Cumhurbaşkanlığı seçimlerine ve hükümet değişikliğine paralel olarak ülkede yeni bir anayasa yazma süreci yaşanıyor. Halk tarafından seçilen ve radikal sol akımların güçlü olduğu Anayasa Meclisi’nin önümüzdeki yıl bir taslak sunması bekleniyor.

Bu taslak referanduma sunulacak. Onaylanırsa, siyasi sisteme yeni bir temel oluşturacağı için, yeni başkanlık ve meclis seçimlerine bile yol açabilir.

Boric, “Şili'nin dünya çapında gurur kaynağı” olarak adlandırdığı anayasal sürece güçlü desteğini zaten dile getirdi.

Venezuelalı analist Gelfenstein, Anayasa Meclisi'nin "Şili'nin kurumsal demokratikleşmesini bir toplumsal uzlaşma yaratarak" sağlayacağını söylüyor ve Boric'in bu süreçte yapıcı bir rol oynamasını bekliyor.

Venezüellalı uluslararası siyaset uzmanı Sergio Rodriguez Gelfenstein

“BORİC'E YÖNELİK GİZLİ TEHDİT”: ŞİLİ'NİN SİLAHLI KUVVETLERİ

Pedro Miguel de aynı fikirde ve “yeni anayasa Pinochet'ten miras kalanın yerine geçecek ve neoliberal güçlerin ağırlığını azaltacak. Aynı zamanda yerli halkların sorunlarına ve insan haklarına da değinecek” diyor.

Ancak Meksikalı gazetecinin bir de uyarısı var: “Şili'nin oldukça Prusyalı, burjuva, elitist nitelikli bir silahlı kuvvetleri var. Sivil otoriteye tabi olma konusundaki sicilleri korkunç. Ayrıca, Boric'in de el atmak zorunda kalacağı ekonomik alanla çok ilgililer. Bu nedenle, bu oligarşik ordu, Şili'nin seçilmiş başkanı için gizli bir tehdit oluşturuyor."
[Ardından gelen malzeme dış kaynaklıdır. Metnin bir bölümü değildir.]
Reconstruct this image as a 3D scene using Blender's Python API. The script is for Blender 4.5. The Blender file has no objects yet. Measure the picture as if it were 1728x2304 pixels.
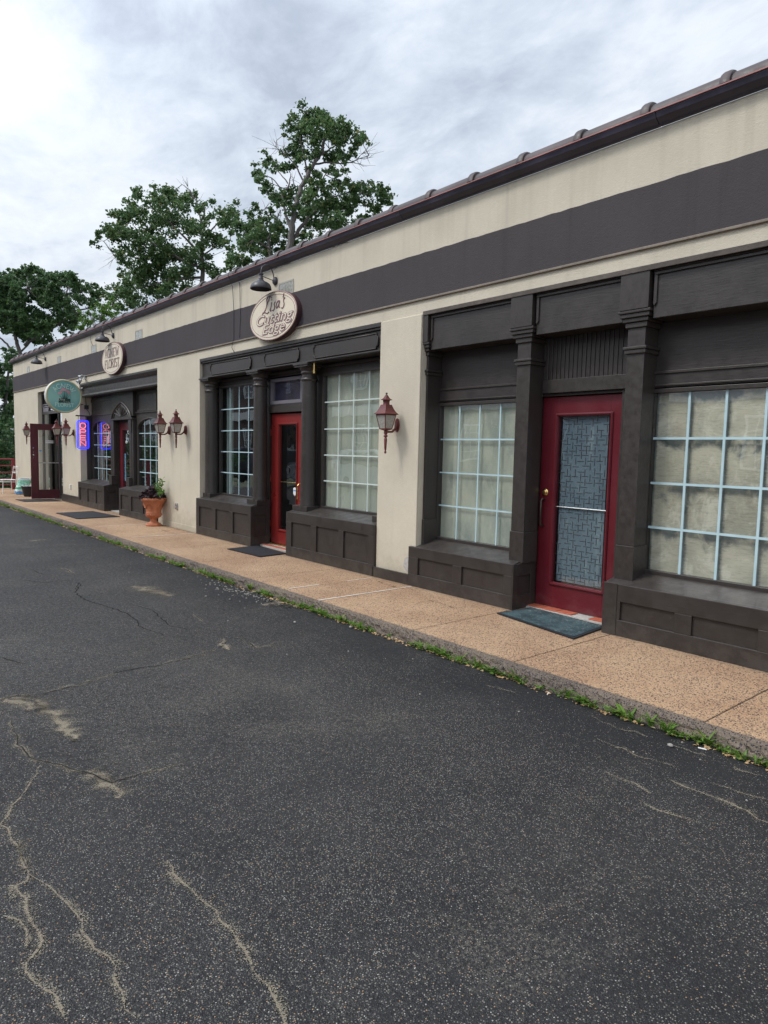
import bpy, bmesh, math, random
from mathutils import Vector, Matrix
random.seed(11)
S=bpy.context.scene; COL=S.collection; PI=math.pi
# ------------------------------------------------------------------ camera
cd=bpy.data.cameras.new('camera'); cam=bpy.data.objects.new('camera',cd); COL.objects.link(cam)
cd.sensor_fit='HORIZONTAL'; cd.sensor_width=36; cd.lens=36*1530/1728; cd.clip_start=.05; cd.clip_end=2000
RR,RD,RF=((0.643888, 0.764797, 0.022217),(0.081398, -0.0396, -0.995895),(-0.760778, 0.643053, -0.087751))
cam.matrix_world=Matrix(((RR[0],-RD[0],-RF[0],0),(RR[1],-RD[1],-RF[1],-5.30),(RR[2],-RD[2],-RF[2],1.53),(0,0,0,1)))
S.camera=cam
S.view_settings.view_transform='Standard'; S.view_settings.look='None'; S.view_settings.exposure=0.35; S.view_settings.gamma=1
# ------------------------------------------------------------------ world: cloudy daylight
SUN_EL=math.radians(52); SUN_AZ=math.radians(205)   # compass direction the light comes from (x=sin, y=cos)
W=bpy.data.worlds.new('World'); S.world=W; W.use_nodes=True
nt=W.node_tree; N=nt.nodes; L=nt.links; N.clear()
def nd(t,**k):
    n=N.new(t)
    for a,b in k.items():
        if a=='i':
            for q,v in b.items(): n.inputs[q].default_value=v
        else: setattr(n,a,b)
    return n
def mth(op,a,b=None,c=None):
    n=nd('ShaderNodeMath',operation=op)
    for k,v in enumerate((a,b,c)):
        if v is None: continue
        if isinstance(v,(int,float)): n.inputs[k].default_value=v
        else: L.new(v,n.inputs[k])
    return n.outputs[0]
def rampn(f,st):
    n=nd('ShaderNodeValToRGB'); e=n.color_ramp.elements
    while len(e)<len(st): e.new(.5)
    for k,(p,c) in enumerate(st):
        e[k].position=p; e[k].color=(*c,1) if len(c)==3 else c
    L.new(f,n.inputs[0]); return n.outputs[0]
sky=nd('ShaderNodeTexSky',sky_type='NISHITA',sun_disc=False,sun_elevation=SUN_EL,sun_rotation=SUN_AZ,air_density=1.3,dust_density=3.0)
tc=nd('ShaderNodeTexCoord'); sp=nd('ShaderNodeSeparateXYZ'); L.new(tc.outputs['Generated'],sp.inputs[0])
zz=mth('MAXIMUM',sp.outputs[2],0.0); den=mth('ADD',zz,.16)
cx=mth('DIVIDE',sp.outputs[0],den); cy=mth('DIVIDE',sp.outputs[1],den)
cb=nd('ShaderNodeCombineXYZ'); L.new(cx,cb.inputs[0]); L.new(cy,cb.inputs[1])
mp=nd('ShaderNodeMapping',i={'Rotation':(0,0,math.radians(25)),'Location':(.2,.9,0),'Scale':(.72,1.0,1)}); L.new(cb.outputs[0],mp.inputs[0])
n1=nd('ShaderNodeTexNoise',i={'Scale':1.25,'Detail':8,'Roughness':.56,'Distortion':.55}); L.new(mp.outputs[0],n1.inputs[0])
n2=nd('ShaderNodeTexNoise',i={'Scale':4.6,'Detail':7,'Roughness':.62,'Distortion':.3}); L.new(mp.outputs[0],n2.inputs[0])
cm=mth('ADD',mth('MULTIPLY',n1.outputs[0],.62),mth('MULTIPLY',n2.outputs[0],.38))
cc=rampn(cm,[(.38,(3.6,4.1,4.95)),(.44,(4.5,5.05,5.9)),(.49,(5.35,5.9,6.7)),(.54,(6.2,6.65,7.25)),(.60,(6.9,7.25,7.75))])
# thicker, brighter cloud overhead and towards the hidden sun
sd=(math.sin(SUN_AZ)*math.cos(SUN_EL),math.cos(SUN_AZ)*math.cos(SUN_EL),math.sin(SUN_EL))
dt=nd('ShaderNodeVectorMath',operation='DOT_PRODUCT'); L.new(tc.outputs['Generated'],dt.inputs[0]); dt.inputs[1].default_value=sd
gl=mth('POWER',mth('MAXIMUM',dt.outputs['Value'],0.0),3.0)
br=mth('ADD',mth('ADD',.99,mth('MULTIPLY',zz,.30)),mth('MULTIPLY',gl,1.6))
vm=nd('ShaderNodeVectorMath',operation='SCALE'); L.new(cc,vm.inputs[0]); L.new(br,vm.inputs[3])
mx=nd('ShaderNodeMix',data_type='RGBA'); mx.inputs[0].default_value=.94; L.new(sky.outputs[0],mx.inputs[6]); L.new(vm.outputs[0],mx.inputs[7])
bg=nd('ShaderNodeBackground',i={'Strength':.1}); L.new(mx.outputs[2],bg.inputs[0])
wo=nd('ShaderNodeOutputWorld'); L.new(bg.outputs[0],wo.inputs[0])
sl=bpy.data.lights.new('sun','SUN'); sl.energy=1.5; sl.angle=math.radians(14); sl.color=(1,.96,.9)
so=bpy.data.objects.new('sun',sl); COL.objects.link(so)
so.rotation_euler=Vector(sd).to_track_quat('Z','Y').to_euler()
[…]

Güney Amerika ülkesinde kesin olan bir şey var: Gabriel Boric Font'un başkan seçilmesi, mevcut eğilimi daha da hızlandırdı. Kıta sol siyasete doğru ilerliyor. Ancak bu solun ‘Kaliforniya Solu’ yoksa ‘devrimci bir sol’ mu olacağı, halen tartışma ve mücadele konusu.